→ **Exercise**
Which lines run from the first one up to and including the one with "return (px - 1175.0) * (Y + DC) / FPX"? Print exactly those.

◆ ◆ ◆ ◆ ◆

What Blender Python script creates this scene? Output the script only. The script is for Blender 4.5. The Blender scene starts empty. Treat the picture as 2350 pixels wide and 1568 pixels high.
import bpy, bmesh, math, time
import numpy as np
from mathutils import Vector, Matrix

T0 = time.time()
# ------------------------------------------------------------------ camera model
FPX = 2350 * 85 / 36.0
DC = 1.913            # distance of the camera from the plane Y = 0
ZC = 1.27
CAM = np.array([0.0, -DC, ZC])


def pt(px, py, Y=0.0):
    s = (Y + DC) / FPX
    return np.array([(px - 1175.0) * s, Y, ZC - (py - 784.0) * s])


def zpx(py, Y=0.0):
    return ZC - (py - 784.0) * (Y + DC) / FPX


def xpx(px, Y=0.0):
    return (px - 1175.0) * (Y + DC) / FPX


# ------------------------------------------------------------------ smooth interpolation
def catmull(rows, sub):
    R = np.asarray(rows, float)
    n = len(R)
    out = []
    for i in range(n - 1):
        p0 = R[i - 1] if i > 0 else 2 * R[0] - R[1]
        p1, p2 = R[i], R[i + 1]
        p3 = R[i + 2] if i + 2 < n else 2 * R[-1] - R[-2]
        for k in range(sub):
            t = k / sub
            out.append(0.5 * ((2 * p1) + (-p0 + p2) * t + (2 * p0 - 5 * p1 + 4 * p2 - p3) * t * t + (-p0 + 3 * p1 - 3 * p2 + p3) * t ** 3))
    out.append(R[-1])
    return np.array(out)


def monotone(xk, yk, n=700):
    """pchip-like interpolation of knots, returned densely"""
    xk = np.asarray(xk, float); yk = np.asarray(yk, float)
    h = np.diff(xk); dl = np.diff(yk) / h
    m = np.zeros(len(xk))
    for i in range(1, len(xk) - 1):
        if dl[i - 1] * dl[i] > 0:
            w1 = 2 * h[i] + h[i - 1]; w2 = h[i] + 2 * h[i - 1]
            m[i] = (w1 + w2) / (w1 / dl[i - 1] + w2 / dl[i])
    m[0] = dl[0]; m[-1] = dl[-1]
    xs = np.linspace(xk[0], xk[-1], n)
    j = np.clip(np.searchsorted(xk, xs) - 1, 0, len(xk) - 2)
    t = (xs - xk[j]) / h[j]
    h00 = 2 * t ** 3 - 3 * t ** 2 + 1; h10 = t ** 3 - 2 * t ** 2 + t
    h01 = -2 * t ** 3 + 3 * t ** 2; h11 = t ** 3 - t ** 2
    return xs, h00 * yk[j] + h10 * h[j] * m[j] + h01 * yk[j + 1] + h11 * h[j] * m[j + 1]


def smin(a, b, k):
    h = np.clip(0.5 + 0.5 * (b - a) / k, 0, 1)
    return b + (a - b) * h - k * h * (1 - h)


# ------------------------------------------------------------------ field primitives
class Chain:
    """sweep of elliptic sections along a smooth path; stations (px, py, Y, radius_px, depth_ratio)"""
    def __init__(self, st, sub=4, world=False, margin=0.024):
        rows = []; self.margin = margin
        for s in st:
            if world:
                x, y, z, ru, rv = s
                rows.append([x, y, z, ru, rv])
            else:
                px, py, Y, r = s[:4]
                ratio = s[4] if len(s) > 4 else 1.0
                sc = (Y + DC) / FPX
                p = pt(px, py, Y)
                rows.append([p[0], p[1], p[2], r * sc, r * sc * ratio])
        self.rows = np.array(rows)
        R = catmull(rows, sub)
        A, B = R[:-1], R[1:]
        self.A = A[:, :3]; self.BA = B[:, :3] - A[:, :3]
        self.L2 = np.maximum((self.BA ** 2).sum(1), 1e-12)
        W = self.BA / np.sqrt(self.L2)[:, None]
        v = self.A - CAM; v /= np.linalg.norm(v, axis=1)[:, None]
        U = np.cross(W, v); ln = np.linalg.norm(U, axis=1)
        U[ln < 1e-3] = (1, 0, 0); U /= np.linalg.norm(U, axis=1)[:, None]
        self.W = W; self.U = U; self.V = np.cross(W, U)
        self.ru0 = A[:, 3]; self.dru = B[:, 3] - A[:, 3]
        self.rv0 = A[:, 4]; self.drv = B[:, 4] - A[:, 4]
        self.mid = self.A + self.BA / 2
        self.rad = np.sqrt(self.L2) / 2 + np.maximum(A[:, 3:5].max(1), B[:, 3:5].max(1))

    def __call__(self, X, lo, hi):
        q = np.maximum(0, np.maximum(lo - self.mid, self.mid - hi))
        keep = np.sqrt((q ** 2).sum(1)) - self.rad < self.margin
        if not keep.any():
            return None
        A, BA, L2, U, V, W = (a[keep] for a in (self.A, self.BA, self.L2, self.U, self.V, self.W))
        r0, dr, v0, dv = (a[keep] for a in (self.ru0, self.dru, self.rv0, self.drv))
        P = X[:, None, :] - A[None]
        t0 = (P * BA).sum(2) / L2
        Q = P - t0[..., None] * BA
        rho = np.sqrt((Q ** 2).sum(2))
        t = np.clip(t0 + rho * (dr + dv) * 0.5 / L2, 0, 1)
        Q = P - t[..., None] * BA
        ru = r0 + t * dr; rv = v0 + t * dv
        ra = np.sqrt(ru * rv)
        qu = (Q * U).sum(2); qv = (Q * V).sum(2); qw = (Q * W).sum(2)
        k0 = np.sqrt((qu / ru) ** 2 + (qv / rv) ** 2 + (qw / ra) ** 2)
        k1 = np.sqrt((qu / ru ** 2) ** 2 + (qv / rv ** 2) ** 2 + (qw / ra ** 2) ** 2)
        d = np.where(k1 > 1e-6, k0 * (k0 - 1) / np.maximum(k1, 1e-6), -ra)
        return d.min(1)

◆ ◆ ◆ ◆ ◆

→ **Task answer**
What Blender Python script creates this scene? Output the script only. The script is for Blender 4.5. The Blender scene starts empty. Treat the picture as 2350 pixels wide and 1568 pixels high.
import bpy, bmesh, math, time
import numpy as np
from mathutils import Vector, Matrix

T0 = time.time()
# ------------------------------------------------------------------ camera model
FPX = 2350 * 85 / 36.0
DC = 1.913            # distance of the camera from the plane Y = 0
ZC = 1.27
CAM = np.array([0.0, -DC, ZC])


def pt(px, py, Y=0.0):
    s = (Y + DC) / FPX
    return np.array([(px - 1175.0) * s, Y, ZC - (py - 784.0) * s])


def zpx(py, Y=0.0):
    return ZC - (py - 784.0) * (Y + DC) / FPX


def xpx(px, Y=0.0):
    return (px - 1175.0) * (Y + DC) / FPX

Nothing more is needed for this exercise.